Ana Araújo Só com outros governantes! Honestos e sensatos...
 
Rui Domingos Uma questão: quem pagará os custos (equipamentos, salários, despesas de funcionamento, consumíveis, etc) dos tais novos cursos? O nosso apertado OE?
 
Manuel Santos Desolador. Não encontro palavras nas quais caiba a canalhice desta gente.
 
Luís Sérgio Rolão Mendes Crato e Passos para a rua. SEm demora.
 
Maria Mendonça Completamente de acordo, como sempre. Em tudo o que disse, em tudo o que não disse,mas que se adivinha... A degradação do ensino, exercida por quem nada percebe do métier, ano após ano, por tontinhos de gabinete que não têm qualquer noção do que se passa no mundo real,é constante e angustiante... Qualquer dia o estrago é irreversível... Quero novos governantes,mas sobretudo, novos políticos com credibilidade, honestidade e,essencialmente, poucos vícios de poder... Que venham ideólogos de verdade e não políticos de meia tigela agarrados aos tachos e carreiristas por vocação...
 
Madalena Costa Fernandes Governo de salvação poderia ser a solução Professor?

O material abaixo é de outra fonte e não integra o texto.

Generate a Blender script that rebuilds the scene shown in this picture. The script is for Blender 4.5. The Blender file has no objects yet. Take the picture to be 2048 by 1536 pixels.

Se eu tivesse algum poder votaria em si...
 
Hugo Pires Portugal investiu na Educação do Gaspar, mas ele próprio assume que irá reduzir o investimento na Educação das pessoas. Hipocrisia nojenta!
 
Luís Salvado Convém, para o poder político, criar cidadãos formatados assim: acríticos, sem consciência cívica e despojados de qualquer capacidade reinvindicativa. Estão lançadas as bases para a criação de escolas de elites versus escolas de pobres. Parabéns, professor Santana Castilho, por mais estas sábias palavras.
 
Berta Prata Desta vez, limito-me a acrescentar a minha contínua e já gasta incredulidade para o desnudar deste país. Já não tenho palavras honestas para dirigir a esta cambada de políticos. Levantarei a minha voz sempre, mesmo que o silêncio pareça pairar. Sinto-me exausta, andamos exaustos e quase moribundos com todos aqules que nos vão roubando um pouquinho de nós todos os dias. Obrigada, Professor, pela denúncia e pelas suas palavras, sempre em alta voz, ainda que muitos o não leiam, outros o não entendam ,e outros ainda que não querem entender.